Nunca, en el resto de mi vida, leí tanto. Nunca vi tanto cine. Era un refugio. Tras la pared de la pantalla o de la biblioteca, estaba la hostilidad inerte de la vida: si es que podía llamarse vida a aquello. Y eso hacía preciosa cada página, cada imagen rescatadas. Puede que buena parte de lo que entonces nos fascinó no valiera, al fin y al cabo, gran cosa. Pero sirvió para salvarnos de morir de tedio.

Era el tiempo de estrellarse en la conmoción de un párrafo que fue escrito por Jean-Paul Sartre treinta años antes y que nosotros decidimos fingir que hablaba de nosotros: «Nunca fuimos tan libres como bajo la ocupación alemana… En todas partes, sobre los muros, en los periódicos, sobre las pantallas, hallábamos esa insípida imagen que nuestros opresores querían darnos de nosotros mismos: a causa de ellos éramos libres… Porque cada pensamiento justo era una conquista»-. Puede que no sea cierto.
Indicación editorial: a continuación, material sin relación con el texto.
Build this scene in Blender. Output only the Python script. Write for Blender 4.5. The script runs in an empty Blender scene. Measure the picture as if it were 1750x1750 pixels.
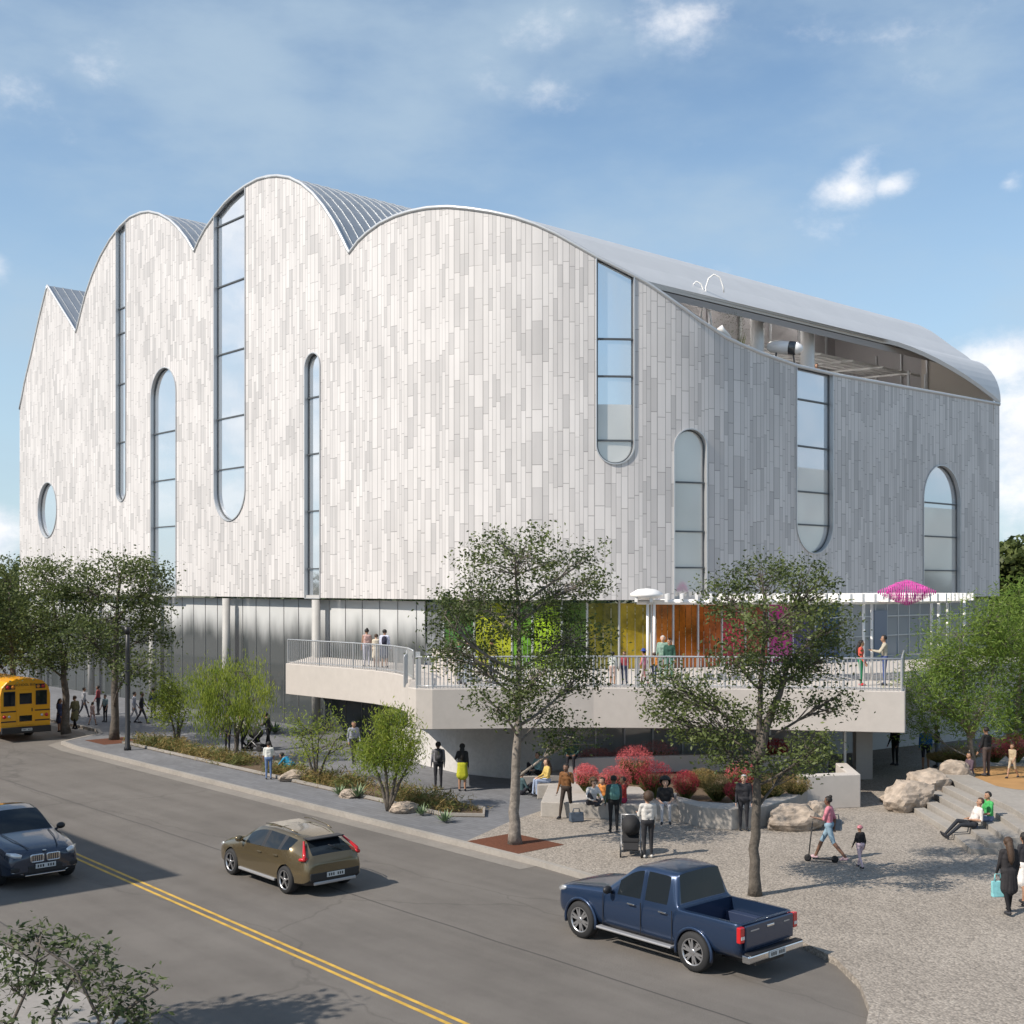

Da lo mismo. Nos sirvió. Para salvarnos. Hace ahora cuarenta años, pensar era duro y aventurado. Y, sobreponerse al miedo, era exaltante. Y en cada libro, en cada gesto, en cada película recuperados había la resonancia misteriosa de la libertad. Y esa libertad, tan duramente arañada, se nos antojaba ingenuamente un absoluto. No importa demasiado que ahora sepamos que no lo era. Eso recuerdo. Poca cosa.

Hace ahora cuarenta años, yo tenía veinticinco.